常葉大学 経営学部 経営学科 講師 山田 雅敏氏
『人工知能学的にみた言葉の性質 ~コミュニケーションの衝撃と解決~』
山田先生は25年間程大学のバスケットボールの監督を務めておりその中で言葉によるコミュニケーションの重要性を知り、研究テーマとなった。言葉には身体に伴う言葉が多く利用され(腑に落ちる、腹を割って話す等)テーマの一つとなっている。講演の視点として言葉が人生を決める、言葉の意味はそれぞれ違う、視点により情報の捉え方が違う、思考を言語化する時に注意する。今後人工知能(AI)が増えるがAIでは判断できない感覚的な言葉が存在する。言葉によるコミュニケーションの衝突が起こる。個人、集団、国家の対立。言葉とは記号であり、意味が解らなければ言葉を理解できない。又、人それぞれの体験によっても意味が異なる。
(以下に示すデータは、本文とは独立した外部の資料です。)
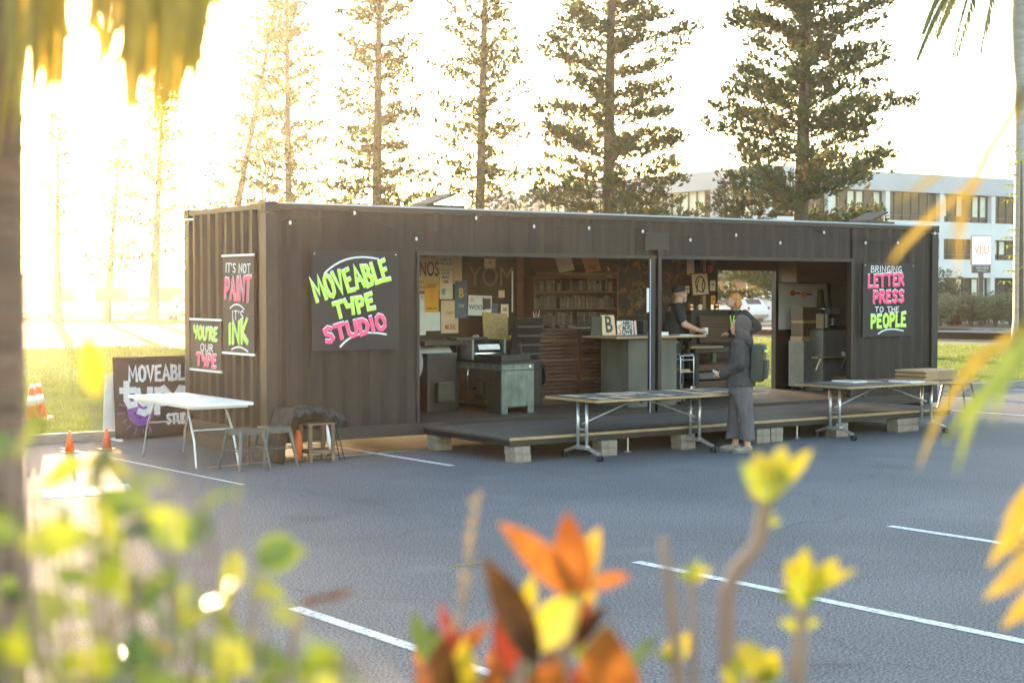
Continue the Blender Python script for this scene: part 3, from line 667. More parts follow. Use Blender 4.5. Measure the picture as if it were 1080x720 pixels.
# timber frame with bags under a black cloth
t = thing("timber_stool", "open timber frame stool under a draped black cloth", "stool", (.475, -.36, 0))
for x in (-.15, .15):
    for y in (-.12, .12): MB().bb(x-.022, x+.022, y-.022, y+.022, 0, .44, .003).build("leg", M['old_timber'], t)
MB().bb(-.175, .175, -.145, .145, .441, .462, .003).build("seat", M['old_timber'], t)
for y in (-.12, .12): MB().bb(-.127, .127, y-.012, y+.012, .10, .145, .003).build("stretcher", M['old_timber'], t)
for x in (-.15, .15): MB().bb(x-.012, x+.012, -.097, .097, .10, .145, .003).build("stretcher", M['old_timber'], t)
def cloth(name, label, x0, x1, y0, y1, hf, mat, seed=0, nx=44, ny=26):
    vs_, fs = [], []
    for j in range(ny+1):
        for i in range(nx+1):
            u, v = i/nx, j/ny; x = x0+(x1-x0)*u; y = y0+(y1-y0)*v
            n = mnoise.noise(Vector((x*6+seed, y*6, 0))); n2 = mnoise.noise(Vector((x*17, y*9, seed)))
            z = hf(u, v)+.03*n+.012*n2
            vs_.append((x+.02*n2, y+.03*n+.012*n2, max(.004, z)))
    for j in range(ny):
        for i in range(nx):
            a = j*(nx+1)+i; fs.append((a, a+1, a+nx+2, a+nx+1))
    me = bpy.data.meshes.new(name); me.from_pydata(vs_, [], fs); me.update()
    o = link(name, me, mat); soft(o, 180)
    evaluated(o, [lambda o: setattr(o.modifiers.new("s", 'SOLIDIFY'), "thickness", .006)]); o.data.materials.clear(); o.data.materials.append(mat)
    tag(o, label, "cloth"); return o
cloth("draped_cloth", "crumpled black cloth draped over the timber frame stool by the container", -.06, .80, -.52, -.08,
      lambda u, v: (.50+.15*math.sin(math.pi*min(1, u*1.02))**.6)*(min(1, (u/.16))**.5) - (.06 if v < .06 else 0) + .02*math.sin(u*40)*(1-v), M['cloth_black'], 3)
o = MB().ball((0, 0, .20), (.05, .05, .19), 14).build("bag", M['orange_plastic'], None, True); o.location = (.235, -.35, .0); tag(o, "bright orange bag hanging under the black cloth", "bag"); 
q = MB(); q.tube([(0, 0, .40), (.01, -.01, .3), (.03, 0, .2), (.045, -.01, .09)], [.012, .02, .028, .012], 8); o = q.build("rag", M['paper'], None, True); o.location = (.56, -.46, .035); tag(o, "white rag hanging inside the timber frame stool", "rag")
t = thing("folding_easel", "thin dark metal frame leaning beside the draped stool", "easel", (.76, -.30, 0))
for dx in (-.02, .05): MB().cyl((dx, -.14, 0), (dx*.4, .05, .50), .008).build("leg", M['black_trim'], t)
MB().cyl((-.01, .04, .46), (.03, .04, .46), .007).build("crossbar", M['black_trim'], t)
MB().cyl((.0, .2, 0), (.0, .05, .49), .008).build("rear_leg", M['black_trim'], t)
q = MB(); q.tube([(-.9, -.30, .006), (-.3, -.18, .006), (.3, -.12, .006), (.9, -.14, .006), (1.5, -.07, .006), (2.1, -.06, .006)], .006, 6)
tag(q.build("power_cord", M['edge_wood'], None, True), "thin tan power cord lying along the foot of the container", "cord")

# sandwich board behind the container corner
sb = thing("sandwich_board", "large black sandwich board lettered MOVEABLE TYPE STUDIO with a purple splat", "sign", (-.62, 3.30, 0), R(1))
fp = MB().bb(0, 1.22, 0, .018, .03, 1.13, .002).build("front_panel", M['chalk_black'], sb); fp.rotation_euler = (R(-5), 0, 0)
rp_ = MB().bb(-.10, 1.10, .20, .215, .12, .88, .002).build("rear_panel", M['paper'], sb); rp_.rotation_euler = (R(6), 0, 0); rp_.location = (0, .02, 0)
for x in (.03, 1.1): MB().bb(x-.03, x+.03, -.10, .20, 0, .03, .004).build("foot", M['white_paint'], sb)
def mono(parent, txt, x0, z0, x1, z1, h, w, mat): o = lettering(parent, txt, x0, z0, x1, z1, h, w, mat, y=-.001); return o
mono(fp, "MOVEABLE", .22, .80, 1.12, .80, .20, .038, WHT)
for ch, x in (("t", .10), ("y", .33), ("p", .60), ("e", .88)): lettering(fp, ch, x, .46, x+.19, .46, .29, .085, WHT, y=-.001)
o = mono(fp, "STUDIO", .74, .20, 1.14, .20, .13, .034, WHT)
pr = MB(); ang = [i*2*math.pi/40 for i in range(40)]
pr.prism([(.36+.19*math.cos(a)*(1+.03*math.sin(9*a)), .40+.21*math.sin(a)*(1+.02*math.cos(7*a))) for a in ang], .0016)
for i in range(16):
    a = i*2*math.pi/16+.1
    if math.sin(a) < .75: pr.ribbon([(.36+.23*math.cos(a), .40+.25*math.sin(a)), (.36+(.29+.02*(i % 3))*math.cos(a), .40+(.31+.02*(i % 2))*math.sin(a))], .018)
pr.build("splat", M['purple'], fp)
dt = MB()
for a, b_ in ((.30, .50), (.42, .49), (.36, .43), (.28, .36), (.44, .37), (.35, .30)): dt.cyl((a, -.0020, b_), (a, -.0028, b_), .016, seg=10)
dt.build("dots", M['chalk_black'], fp)

def cone(label, x, y, z, h, bands, grp, rz=0):
    t = thing("traffic_cone", label, "traffic cone", (x, y, z), rz, grp); r0 = h*.24
    MB().bb(-h*.36, h*.36, -h*.36, h*.36, 0, h*.05, .004).build("base", M['orange_plastic'], t)
    MB().cyl((0, 0, h*.05), (0, 0, h), r0, h*.05, seg=24).build("cone_body", M['orange_plastic'], t, True)
    for a, b_ in bands:
        ra = r0+(h*.05-r0)*(a-.05)/.95+.003; rb = r0+(h*.05-r0)*(b_-.05)/.95+.003
        MB().cyl((0, 0, h*a), (0, 0, h*b_), ra, rb, seg=24).build("white_band", M['reflect_white'], t, True)
    return t
cone("small plain orange cone at the kerb, farther left of the low pair", -1.60, 2.30, 0, .27, [], "small orange cones")
cone("small plain orange cone at the kerb, nearer the sandwich board", -1.10, 2.36, 0, .27, [], "small orange cones")
cone("tall banded cone on the lawn, left one of a touching pair", -.70, 6.6, .055, .54, [(.42, .70), (.9, .97)], "banded cones on the lawn")
cone("tall banded cone on the lawn, right one of a touching pair", -.50, 6.9, .055, .54, [(.42, .70), (.9, .97)], "banded cones on the lawn")
pl = thing("metal_post", "thin grey metal post standing on the lawn at the far left", "post", (-.85, 7.2, .05))
MB().cyl((0, 0, 0), (0, 0, 3.4), .03).build("pole", M['grey_steel'], pl); MB().cyl((0, 0, 0), (0, 0, .02), .09).build("base_plate", M['grey_steel'], pl); MB().ball((0, 0, 3.4), .034, 10).build("cap", M['grey_steel'], pl)

# ------------------------------------------------------------------ inside the studio
def poster(name_label, x, z, w, h, mat, lines, y=None, tilt=0, group=None, cat="poster", th=.003):
    y = CW-.0955 if y is None else y
    t = thing("poster", name_label, cat, (x, y, z), 0, group, rot=(0, R(tilt), 0))
    MB().bb(0, w, -th, 0, 0, h).build("sheet", mat, t)
    for k, (txt, u, v, size, sq, mt) in enumerate(lines):
        text(txt, size, M[mt], t, (u*w, -th-.0008-.0012*k, v*h), sq, bold=size*.012)
    return t
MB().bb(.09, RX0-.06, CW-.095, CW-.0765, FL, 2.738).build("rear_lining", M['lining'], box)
YW = CW-.098
PG2 = "posters pasted on the rear wall at the left of the opening"
poster("large cream poster with tall black letters NOS, top left of the wall", 3.52, 2.02, .40, .62, M['kraft'], [("ACING", .5, .86, .15, .62, 'ink'), ("INOS", .52, .50, .30, .55, 'ink'), ("SHOP ROTATIONAL", .5, .20, .055, .8, 'ink'), ("PRINTING MATINEE", .5, .08, .04, .8, 'ink')], YW, group=PG2)
poster("cream poster with a yellow band along its top edge", 3.925, 2.33, .24, .26, M['cream'], [("LOVE", .5, .88, .07, 1.1, 'ink_yellow'), ("WHEN ALL", .5, .58, .06, .7, 'ink'), ("NOT SLEEP", .5, .34, .06, .7, 'ink'), ("THE END", .5, .10, .05, 1.1, 'ink_yellow')], YW, group=PG2)
poster("plain tan strip of paper right of the yellow banded poster", 4.17, 2.12, .15, .47, M['kraft'], [], YW-.001, group=PG2)
poster("pale poster with small navy type under the yellow banded poster", 3.93, 1.90, .23, .42, M['cream'], [("POSTER", .45, .90, .055, .8, 'ink_blue'), ("MAKE", .45, .76, .06, .8, 'ink_blue'), ("TIME", .45, .60, .06, .8, 'ink_blue'), ("IIII", .3, .26, .12, .6, 'ink_blue')], YW, group=PG2)
poster("orange yellow poster headed TODAY on the rear wall", 3.67, 1.72, .24, .44, M['orange_paper'], [("TODAY", .5, .88, .075, .75, 'ink'), ("CITY", .5, .66, .05, .9, 'ink_orange'), ("CV", .5, .48, .06, .9, 'ink_orange'), ("OPEN DAY", .5, .10, .045, .8, 'ink')], YW-.005, group=PG2)
poster("white paper with an orange corner behind the TODAY poster", 3.53, 1.38, .16, .60, M['paper'], [("R", .6, .9, .08, 1, 'ink_orange')], YW, group=PG2)
poster("blank white sheet under the TODAY poster", 3.69, 1.44, .25, .275, M['paper'], [], YW, group=PG2)
poster("kraft poster with faded red type and a bird, right of the TODAY poster", 3.955, 1.40, .30, .48, M['kraft'], [("DAY", .5, .62, .07, .9, 'ink_red'), ("MUSIC", .55, .18, .10, .7, 'ink_red')], YW-.002, group=PG2)
poster("slate blue poster with a tan patch near the wall corner", 4.19, 1.62, .22, .55, M['blue_paper'], [("THE", .5, .32, .07, .8, 'kraft'), ("B", .5, .66, .20, .8, 'ink_yellow')], YW-.009, group=PG2)
poster("tiny blank white note pinned over the pale poster", 4.02, 1.93, .06, .09, M['paper'], [], YW-.012)
poster("torn white and red collage sheet pinned beside the slate blue poster", 4.40, 1.66, .42, .30, M['paper'], [("WOOD", .4, .4, .10, .9, 'ink'), ("O", .15, .75, .08, 1, 'ink_red'), ("S", .62, .82, .08, 1, 'ink_red')], YW-.04, tilt=2)
poster("small brown card pinned over the torn collage", 4.66, 1.75, .14, .16, pm_dark, [("A", .5, .5, .09, 1, 'ink')], YW-.052)
poster("small tan card pinned alone on the dark wall", 4.98, 1.92, .11, .11, M['kraft'], [], YW)
o = text("YOM", .42, pm("faded chalk letters", (.17, .13, .09), None, 20, .8), None, (4.86, YW-.002, 2.22), .9, name="wall_lettering"); tag(o, "large faded chalk letters on the dark rear wall", "lettering")
o = MB().cyl((0, 0, 0), (0, 0, .62), .012).build("wall_conduit", M['silver']); o.location = (5.22, YW-.02, 1.70); tag(o, "upright metal conduit on the wall left of the shelf", "pipe")
o = MB().bb(0, .12, -.06, 0, 0, 2.2, .004).build("timber_upright", M['shelf_wood']); o.location = (5.28, YW-.002, FL); tag(o, "reddish timber upright left of the type shelf", "post")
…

メラビアンの法則では情報の伝達では視覚情報が55%、聴覚情報は38%、言語情報は7%に過ぎない。視点による情報の捉え方が異なり状況により情報が常に変化する。女性の後ろ姿と老婆の絵の例、昆虫を使用したミッキーマウスに見える情報を例えた。思考を言語化する時に注意する事。思考が言葉になり、言葉が行動、行動が習慣、習慣が性格、性格がいつしか運命になる。思考が言葉になると衝突した時に互いに批判し防御、そして見下すことになる。よって言葉が人生を決めることになる。